Monday, October 24, 2011

Sheet Composting, Update

The first load of chips, ready to spread over several inches of alfalfa hay on a cardboard base

My effort to build a totally new garden area with new-to-me concepts (based on Gaia's Garden) is making some progress. I may be close to finishing what I can do before the weather is too cold, so it's time for an update.

So far I have spread 12 bales of alfalfa hay, 6 truckloads of chips, 20 pounds of Greensand, 20 pounds of Azomite, about half a 30 gallon garbage-can of biochar... and I'm not yet finished for the year!
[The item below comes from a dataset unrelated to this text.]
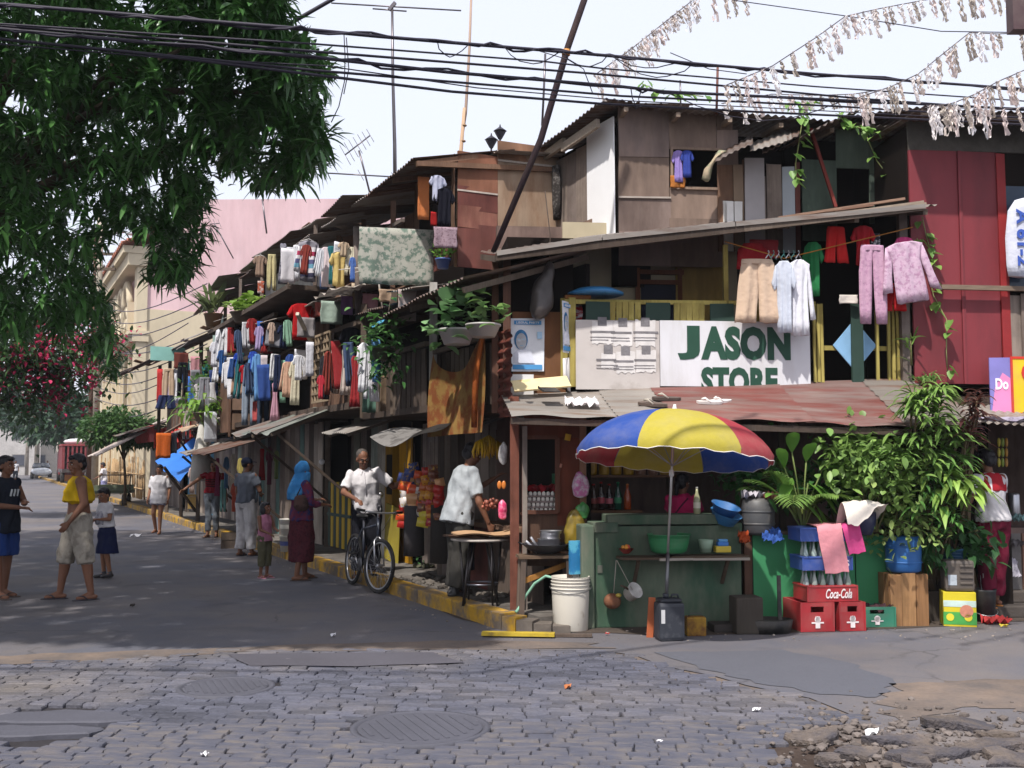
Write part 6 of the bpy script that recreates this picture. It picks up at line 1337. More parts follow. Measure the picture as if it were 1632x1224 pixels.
# ================================================================ washing
def gmesh(kind,w,h,seed):
 r=random.Random(seed);m=MB();s=1+r.uniform(-.06,.06)
 def lerp(a,b,t):return (a[0]+(b[0]-a[0])*t,a[1]+(b[1]-a[1])*t)
 def rows(*ks):
  out=[]
  for (a,b)in zip(ks[:-1],ks[1:]):
   n=4
   for i in range(n):t=i/n;out.append((((a[1]+(b[1]-a[1])*t)*w,-(a[0]+(b[0]-a[0])*t)*h),((a[2]+(b[2]-a[2])*t)*w,-(a[0]+(b[0]-a[0])*t)*h)))
  k=ks[-1];out.append(((k[1]*w,-k[0]*h),(k[2]*w,-k[0]*h)));return out
 t,am=min(.02,w*.05),min(.02,w*.05)
 if kind in ('shirt','longshirt'):
  m.flat(rows((0,-.16,.16),(.06,-.34,.34),(.32,-.27,.27),(1,-.3*s,.29)),t,am,2.2,10,seed)
  for sd in (-1,1):
   if kind=='shirt':a,b,c,d=(.34*sd,.05),(.27*sd,.34),(.5*sd,.3),(.38*sd,.42)
   else:a,b,c,d=(.34*sd,.05),(.27*sd,.3),(.55*sd,.78+r.uniform(-.05,.1)),(.36*sd,.8)
   rr=[]
   for i in range(6):
    p=lerp(a,c,i/5);q=lerp(b,d,i/5);e=[(p[0]*w,-p[1]*h),(q[0]*w,-q[1]*h)]
    rr.append(tuple(e if sd<0 else e[::-1]))
   m.flat(rr,t*.8,am*.5,1,6,seed+sd)
 elif kind in ('trousers','shorts'):
  cr=.33 if kind=='trousers' else .5;e=.37 if kind=='trousers' else .47
  m.flat(rows((0,-.3,.01),(.05,-.32,.01),(cr,-.39,.0),(1,-e,-.08 if kind=='trousers' else -.04)),t,am*.8,1.3,8,seed+1);m.flat(rows((0,-.01,.3),(.05,-.01,.32),(cr,.0,.39),(1,.07 if kind=='trousers' else .04,e)),t,am*.8,1.3,8,seed+2)
  m.flat(rows((-.01,-.305,.305),(.07,-.325,.325)),t*1.05,am*.2,1.3,8,seed+3)
 elif kind=='dress':m.flat(rows((0,-.2,.2),(.06,-.3,.3),(.35,-.22,.22),(1,-.45,.45)),t,am,3,12,seed)
 elif kind=='tank':m.flat(rows((0,-.25,.25),(.15,-.28,.28),(.25,-.4,.4),(1,-.42,.42)),t,am,2,10,seed)
 else:m.flat(rows((0,-.5,.5),(.5,-.49*s,.5),(1,-.5,.49*s)),.004,am*.9,(1.2 if w<.5 else 2.6)*r.uniform(.8,1.3),14,seed)
 return m
GN=[0]
def garm(kind,c,px0,py0,px1,py1,y,label,F=FL,rz=None,name=None,hanger=False,c2=None,sc3=14,m=None,cat=None,tilt=0.0):
 GN[0]+=1;q=F@pl(F,(px0+px1)/2,py0,y);d=q.y
 w=(px1-px0)*d/FPX*1.04;h=(py1-py0)*d/FPX
 if rz is None:rz=26.1+U(-14,10)if F is FL else 6+U(-5,5)
 M=Matrix.Translation(q)@Matrix.Rotation(R(rz),4,'Z')@Matrix.Rotation(R(tilt),4,'Y')
 nm=name or {'longshirt':'shirt','tank':'shirt','sheet':'cloth'}.get(kind,kind)
 mm=m or cloth(c,c2,sc3);ct_=cat or {'shirt':'shirt','longshirt':'shirt','tank':'shirt','trousers':'trousers','shorts':'shorts','dress':'dress'}.get(kind,'cloth')
 mb=gmesh(kind,w,h,GN[0])
 if hanger:
  t=T(nm,label,ct_,M,'washing hung out to dry');mb.build('fabric',mm,t)
  MB().tube([(-.3*w,0,-.03*h),(0,0,.05*h),(.3*w,0,-.03*h)],.006,5).build('hanger',plas('d8d4d0'),t);MB().tube([(0,0,.05*h),(.01,0,.07*h),(.02,0,.1*h),(0,0,.11*h),(-.015,0,.095*h)],.004,5).build('hook',metal('8a8a8c'),t)
  return t
 return tag(mb.build(nm,mm,None,M),label,ct_,'washing hung out to dry')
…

Mulch berm with Jerusalem Artichokes and Chard just beyond it. The spent vines on thr trellis back and to the right are Hops. Next year there will be perennial  Hardy Kiwi planted on the trellis.

To better manage rain run-off on my sloping garden, I decided to build a mulch berm on the high side of the garden, and it will have a swale dug parallel to, and just above it. The greywater (just from the washing machine) will run into the swale, but only after it exits 2 planned shallow bog areas with plants that filter the water. The berm will help hold and slowly disperse water from the greywater bogs and the rain runoff from the steep hillside behind the house. 

Since the washing machine water may not always be enough to keep the bog plants wet most of the time, I will probably run one or two of my downspout water-cachement barrels into the bogs, with a valve to control the amount of water in the bogs.

Hugel Edge, partially covered

On the down-slope side of this area is the hugel-edge, which is now partially covered in rough mulch and chips; I ran out of chips and need a 7th load to finish! I managed to scrounge quite a few lengths of partially decomposing logs I found on our lower hillside, plus a few shorter pieces of punky stuff from the firewood pile. It's not as tall or wide as I'd like for the hugel edge, but I will add to it over time.

The Edge will not only absorb water that moves down-slope, it will also be planted with veggies next year. (It will soon get a layer of topsoil over it.) In fact the whole area needs a layer of topsoil... good topsoil, full of microbes... but I'm not counting on finding any. When is the last time you bought topsoil that actually had a worm in it? It's all sterilized dead dirt they sell.

The other thing I really need to do (and possibly cannot this late in the year) is add some Efficient Microbes to my mix. If I cannot, that will get top priority in early spring. There are already some microbes in the mulch/chips I've added, because I have seen some small patches of fungi. It just isn't enough, nor a balance, in my opinion.

I recently attended a conference on economic opportunities of goods from wooded properties, for which mine certainly qualifies. (19 acres total, 17+ of those are fairly steep woods.) Among the several topics presented were elderberries. See the white fence in the background? I plan a row of elderberries parallel to the fence next year, and maybe even start a coppice of basket willow against the fence itself. I won't be planting enough elderberries to market, but certainly enough elderberries to make elderflower champagne, elderberry wine, elderberry cough/cold syrup, elderberry jelly and juice... and who knows what other uses I will find! The elder row will act somewhat as a buffer to prevailing winds, and some basket willow along the fence should help.